Growing strategic uncertainty has defined much of the Southeast Asian context for the last decade. Much of this has been due to changing great power dynamics created, on the one hand, by the growing capacities and confidence of China as a rising power in Asia, and, on the other, the intensified anxieties of the United States and Japan as the region's status quo powers. Developments of 2016 were unlikely to change that basic structural condition, but it did prove to be a year of some notable developments nonetheless. Among the most anticipated was the 12 July ruling on the South China Sea by an Arbitral Tribunal housed at the Permanent Court of Arbitration in The Hague, which unanimously ruled in favour of the Philippines on almost all the fifteen points brought to the court. In a different region such a development might be more decisive, but this is Southeast Asia, where uncertainty remains a defining feature of the strategic environment, where mixed incentives associated with large states produce forces of both repulsion and attraction, and where hedging and the pursuit of autonomy remain the hallmarks of security strategies. Moreover, domestic developments in 2016 may prove to be as, if not more, defining in their implications for regional security and strategic trends.
In the face of heightened flux, three related dangers and imperatives that have long defined the Southeast Asian predicament remained outstanding in 2016: (1) how to ensure that Southeast Asian states are not made casualties of great power conflict; (2) strategies of hedging in defence of Southeast Asian autonomy; and (3) the future of the ASEAN project as a means to greater comprehensive security and in defence of Southeast Asian voice and institutional centrality.
The South China Sea Arbitration Ruling: Dramatic and Not?

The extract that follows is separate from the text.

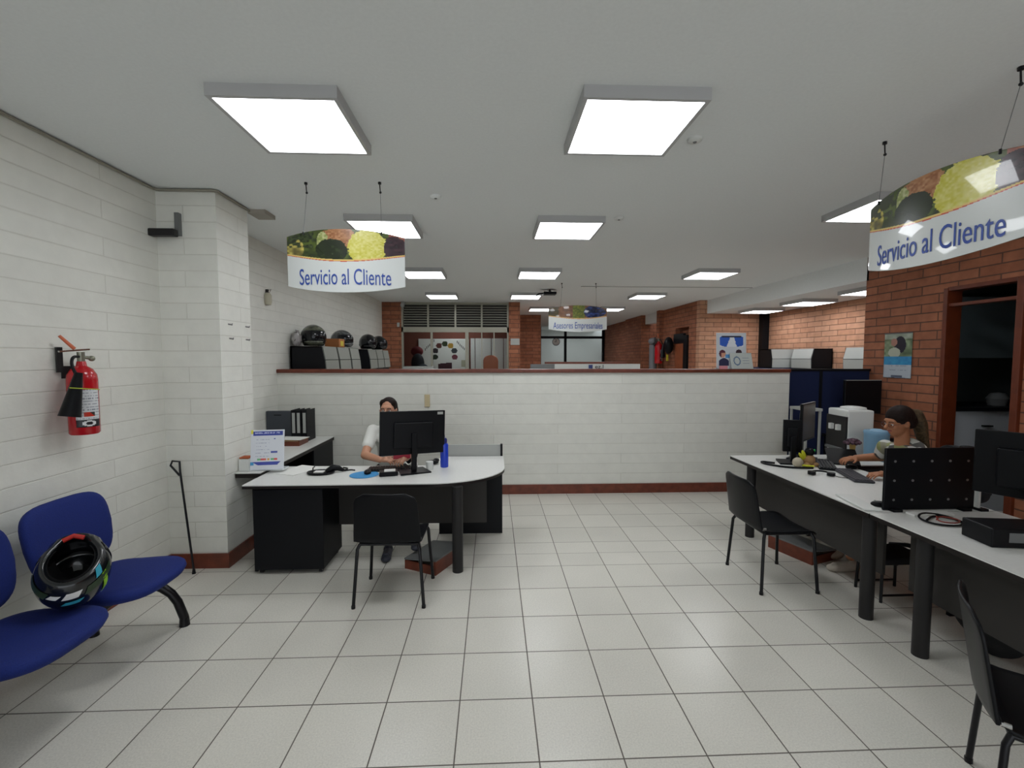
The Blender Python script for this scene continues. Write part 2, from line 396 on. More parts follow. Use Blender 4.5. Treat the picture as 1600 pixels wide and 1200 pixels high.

After a decade of intensified tensions in the South China Sea, 2016 stands out as the year that the Arbitral Tribunal issued a devastating ruling against China's position and activities in the South China Sea. Among its most notable points, the tribunal ruled that China's nine-dash-line claim based on historic rights had no standing under UNCLOS, which China had signed and ratified and which now “superseded any historic rights, or other sovereign rights or jurisdiction” beyond those set by UNCLOS.